## [SET PROBLEM]
Shown below is a listing with pictures; reproduce exactly, and only, the lines between the ones containing "Build this scene" and "COL = SC.collection", inclusive, leaving the pictures out.

>> start INFORMATION SHOWN

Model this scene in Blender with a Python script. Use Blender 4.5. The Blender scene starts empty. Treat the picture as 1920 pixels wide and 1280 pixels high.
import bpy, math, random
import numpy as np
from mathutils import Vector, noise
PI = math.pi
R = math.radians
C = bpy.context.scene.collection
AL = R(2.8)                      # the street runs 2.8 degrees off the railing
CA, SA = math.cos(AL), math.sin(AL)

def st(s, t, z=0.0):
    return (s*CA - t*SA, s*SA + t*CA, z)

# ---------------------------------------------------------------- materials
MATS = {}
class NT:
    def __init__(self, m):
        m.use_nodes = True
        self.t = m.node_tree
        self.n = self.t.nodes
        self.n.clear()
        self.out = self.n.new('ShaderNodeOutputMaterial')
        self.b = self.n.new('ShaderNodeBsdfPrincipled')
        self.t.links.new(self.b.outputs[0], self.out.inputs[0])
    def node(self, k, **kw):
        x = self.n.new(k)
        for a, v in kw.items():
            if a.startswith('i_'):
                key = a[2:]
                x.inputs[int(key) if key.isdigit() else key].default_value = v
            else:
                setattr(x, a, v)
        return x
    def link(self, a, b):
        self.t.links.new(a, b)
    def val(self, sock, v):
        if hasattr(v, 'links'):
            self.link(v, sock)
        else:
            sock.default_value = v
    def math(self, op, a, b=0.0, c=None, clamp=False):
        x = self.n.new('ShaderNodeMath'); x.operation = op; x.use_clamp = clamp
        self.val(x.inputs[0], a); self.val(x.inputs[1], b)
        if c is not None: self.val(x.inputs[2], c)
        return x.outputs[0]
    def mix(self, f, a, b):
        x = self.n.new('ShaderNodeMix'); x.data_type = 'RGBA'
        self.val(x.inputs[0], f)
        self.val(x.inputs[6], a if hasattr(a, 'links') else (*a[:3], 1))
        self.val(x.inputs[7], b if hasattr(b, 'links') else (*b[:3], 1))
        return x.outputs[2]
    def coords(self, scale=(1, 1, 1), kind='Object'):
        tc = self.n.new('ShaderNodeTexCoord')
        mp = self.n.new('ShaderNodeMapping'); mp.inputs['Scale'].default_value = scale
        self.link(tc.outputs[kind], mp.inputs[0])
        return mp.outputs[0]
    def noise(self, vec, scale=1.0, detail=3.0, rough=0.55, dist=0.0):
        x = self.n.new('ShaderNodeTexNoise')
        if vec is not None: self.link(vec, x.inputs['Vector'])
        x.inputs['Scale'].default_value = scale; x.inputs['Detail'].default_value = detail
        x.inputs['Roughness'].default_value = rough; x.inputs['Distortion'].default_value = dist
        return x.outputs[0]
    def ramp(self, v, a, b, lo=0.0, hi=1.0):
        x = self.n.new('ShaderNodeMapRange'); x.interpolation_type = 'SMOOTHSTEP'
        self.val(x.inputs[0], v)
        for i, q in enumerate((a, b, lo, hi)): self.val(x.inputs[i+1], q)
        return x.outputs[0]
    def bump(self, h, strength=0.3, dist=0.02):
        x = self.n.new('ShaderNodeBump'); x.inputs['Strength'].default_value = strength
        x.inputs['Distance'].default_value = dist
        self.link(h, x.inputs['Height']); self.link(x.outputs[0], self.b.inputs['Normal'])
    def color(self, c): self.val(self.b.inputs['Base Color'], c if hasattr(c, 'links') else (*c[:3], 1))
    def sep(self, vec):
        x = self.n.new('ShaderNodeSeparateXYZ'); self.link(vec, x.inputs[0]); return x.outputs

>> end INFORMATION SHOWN
>> start INFORMATION SHOWN

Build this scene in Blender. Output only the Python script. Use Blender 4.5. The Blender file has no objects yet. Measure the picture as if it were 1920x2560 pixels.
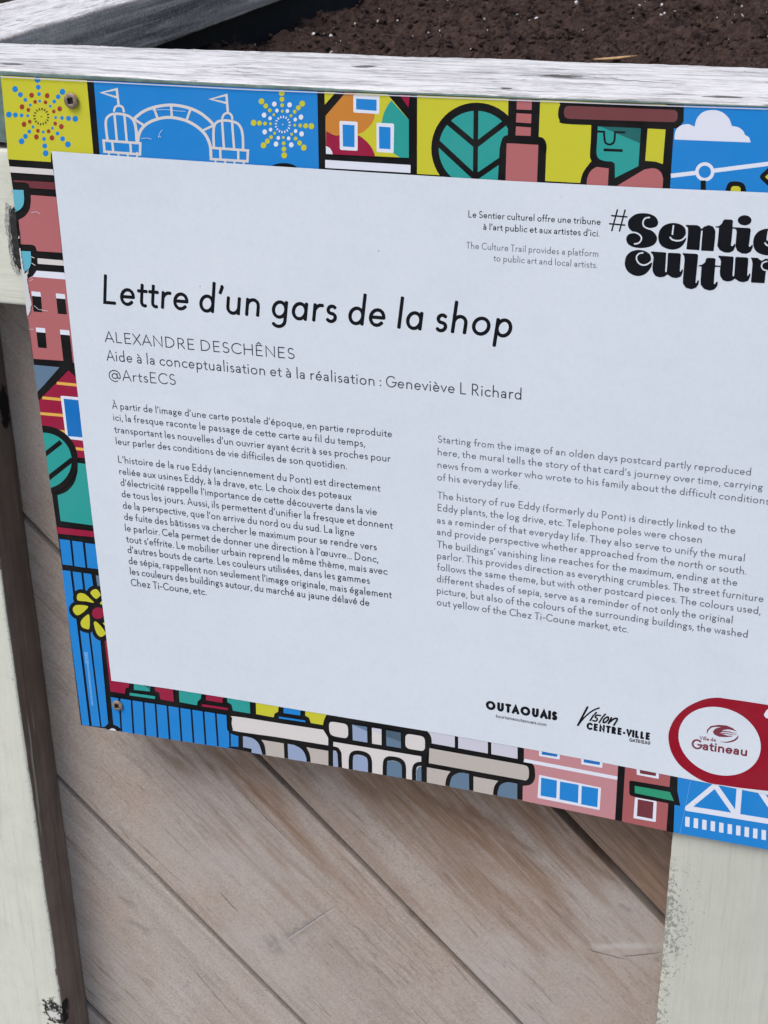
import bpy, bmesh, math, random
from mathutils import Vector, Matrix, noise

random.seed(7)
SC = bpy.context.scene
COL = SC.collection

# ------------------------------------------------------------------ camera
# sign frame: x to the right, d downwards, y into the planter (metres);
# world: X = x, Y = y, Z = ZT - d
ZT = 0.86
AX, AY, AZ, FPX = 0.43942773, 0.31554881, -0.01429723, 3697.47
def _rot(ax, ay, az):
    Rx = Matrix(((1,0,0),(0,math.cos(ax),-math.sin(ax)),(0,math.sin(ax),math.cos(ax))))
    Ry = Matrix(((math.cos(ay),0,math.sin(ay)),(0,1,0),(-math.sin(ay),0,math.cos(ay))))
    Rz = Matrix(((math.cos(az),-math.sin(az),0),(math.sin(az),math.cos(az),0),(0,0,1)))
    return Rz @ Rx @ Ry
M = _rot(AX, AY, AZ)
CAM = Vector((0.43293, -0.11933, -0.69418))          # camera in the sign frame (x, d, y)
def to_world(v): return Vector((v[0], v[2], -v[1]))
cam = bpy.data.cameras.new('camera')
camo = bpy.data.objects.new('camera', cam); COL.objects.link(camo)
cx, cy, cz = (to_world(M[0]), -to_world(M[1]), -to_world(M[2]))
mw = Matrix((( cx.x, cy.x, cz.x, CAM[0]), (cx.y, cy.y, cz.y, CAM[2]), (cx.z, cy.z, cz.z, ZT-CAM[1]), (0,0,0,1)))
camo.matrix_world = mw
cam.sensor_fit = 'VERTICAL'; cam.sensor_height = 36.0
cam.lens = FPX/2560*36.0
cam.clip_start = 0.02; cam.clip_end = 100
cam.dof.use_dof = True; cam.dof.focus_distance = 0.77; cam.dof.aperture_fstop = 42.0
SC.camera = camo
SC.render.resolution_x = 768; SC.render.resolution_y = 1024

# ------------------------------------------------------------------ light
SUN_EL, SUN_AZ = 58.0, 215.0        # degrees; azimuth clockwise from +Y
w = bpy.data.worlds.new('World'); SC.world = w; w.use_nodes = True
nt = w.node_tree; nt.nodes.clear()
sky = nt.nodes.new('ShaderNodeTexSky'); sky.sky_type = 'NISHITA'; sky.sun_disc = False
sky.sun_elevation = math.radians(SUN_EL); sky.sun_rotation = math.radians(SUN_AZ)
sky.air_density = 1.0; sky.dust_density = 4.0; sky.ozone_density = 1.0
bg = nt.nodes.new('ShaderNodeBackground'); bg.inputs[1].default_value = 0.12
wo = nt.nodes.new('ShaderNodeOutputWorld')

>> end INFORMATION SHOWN

## [RESULT OF THIS TASK]
Build this scene in Blender. Output only the Python script. Use Blender 4.5. The Blender file has no objects yet. Measure the picture as if it were 1920x2560 pixels.
import bpy, bmesh, math, random
from mathutils import Vector, Matrix, noise

random.seed(7)
SC = bpy.context.scene
COL = SC.collection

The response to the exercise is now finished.